The Oldest Olive Groves in Europe

Olive oil from the ancient Sabina region is rich in history. The agronomists of Augustus, the first Roman Emperor, selected this territory to plant thousands of trees and build mills and amphorae factories for the conservation, packaging, and transportation of the olive oil that came to be known as the ‘Gold of Rome.’ The olives were picked according to criteria that are still followed today, including the reading of weather cues, lunar phases, and plant cycles.

The olive groves of Sabina have been around since before Rome's existence. The region was home to many important historical figures, including the second and third emperors of Rome. It also is the symbolic starting point for the pilgrimage undertaken by St. Francis of Assisi.
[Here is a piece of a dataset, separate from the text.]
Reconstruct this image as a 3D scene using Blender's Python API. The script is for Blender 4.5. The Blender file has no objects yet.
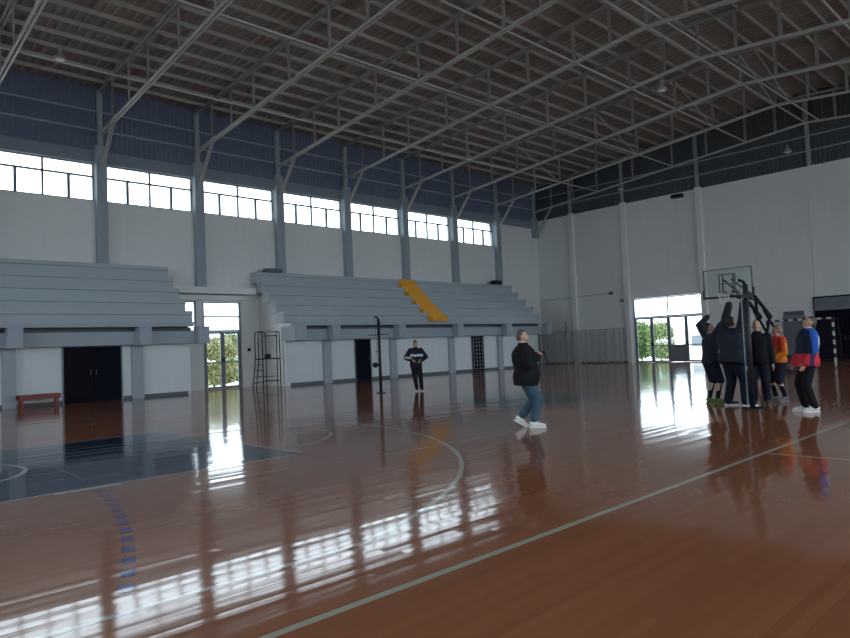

The first region in Europe to cultivate olive oil, Sabina is also the locus of Europe's oldest and largest olive tree, known as “Ulivone.” For the Sabina people, it was never the prominent ancient masterpieces that gave them their strength and longevity – it was the land on which they relied. Today, Italian family farmers produce Extra Virgin Olive Oil (EVOO) out of love, passion, and tradition.

Libellula is designed both to establish a profitable solution to the dying practice of family olive oil cultivation and to create a successful new business model that respects and protects the historic countryside. Our EVOO is produced following the strictest Sabina D.O.P. (Protected Designation of Origin) guidelines. By adopting an olive tree, you too can share part of the sophisticated, and largely undiscovered, history of Rome.

Olive Oil Cultivation 


The harvest marks a special time in Sabina. It varies each year and depends on climate, ripeness of the olives, and the lunar phase. Color helps determine the olive’s maturity, as it evolves from a light green to a violet red and finally to a dark brown. To begin the harvest, our farmers position large nets at the base of the olive tree to collect the olives with ease. Stairs of varying heights facilitate hand-picking, and small manual tools gently shake the branches to collect olives in places that are hard to reach. The olives are grouped together and brought to the closest mill for immediate pressing.


As soon as the olives are brought to the mill, an automatic leaf removal machine eliminates any residual leaves, sprigs, or any other impurities from the harvest. The olives are bathed in water to remove any other vegetable or mineral residues.


The olives are then briskly crushed to obtain a coarsely ground paste made of olive pulp and broken olive pits. Broken pits play an important draining role, making the separation of the liquid and solid components of the paste easier.


Similar to the kneading of bread dough, this operation involves a slow and continuous mixing of the olive paste and takes place in special kneading machines. This is a crucial stage because it allows the break down of the water-oil emulsions formed during the pressing stage, and the gathering of oil droplets into larger drops. This process allows the oil to separate easily from the solid paste.


This is the key phase in the entire cold press process. Three components are extracted from the olive paste: pomace, vegetable water and olive oil. A common modern technique of extraction is centrifugation, which works on the principle of the different specific weight of each component. The olive paste is placed in high speed centrifuges that separate first the pomace from the liquid and then the oil from the vegetable water.